In Christ we can make huge, drastic, and humanly speaking unatainable aims for this new year, or each new day. In Christ we can make goals that certainly aren't SMART. With the same power working in us that worked in Christ when God raised him from the dead, we pray to grasp the ungraspable, understand the incomprehensible, and far more! We pray for power - His power, and so we may make godly resolutions knowing that we're not capable: but He's capable of doing far more than what we may dream of resolving, by his power working in us - so that He is seen to be glorious, not only in Jesus, but in Him, in the Church! [See Eph.3.14-21.]
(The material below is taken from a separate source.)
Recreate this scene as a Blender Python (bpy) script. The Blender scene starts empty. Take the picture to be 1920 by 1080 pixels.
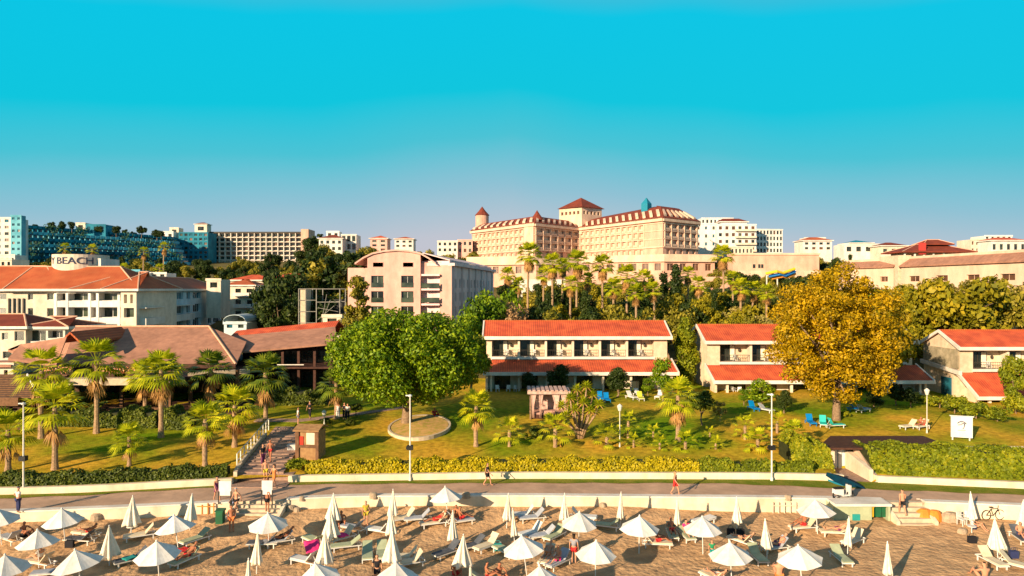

So we pray with Paul [Colossians 1.9-14]
...that you may be filled with the knowledge of his will in all spiritual wisdom and understanding, so as to walk in a manner worthy of the Lord, fully pleasing to him, bearing fruit in every good work and increasing in the knowledge of God. May you be strengthened with all power, according to his glorious might, for all endurance and patience with joy, giving thanks to the Father, who has qualified you to share in the inheritance of the saints in light. He has delivered us from the domain of darkness and transferred us to the kingdom of his beloved Son, in whom we have redemption, the forgiveness of sins.
See excellent posts on new year's resolutions from David Powlison and Dave Bish.

1 comment:

Anonymous said...

Ur not wrong! My resolutions text for this year is Prov. 4:23. I will be labouring the other side to the point u make in preaching it - the need for effort, since as a culture as a whole we generally don't bother expending effort on things that really matter. But not without the caveat of what u've said here. The guiding principle is always Phil. 2:12-13 - work out your salvation... for it is God who works in you!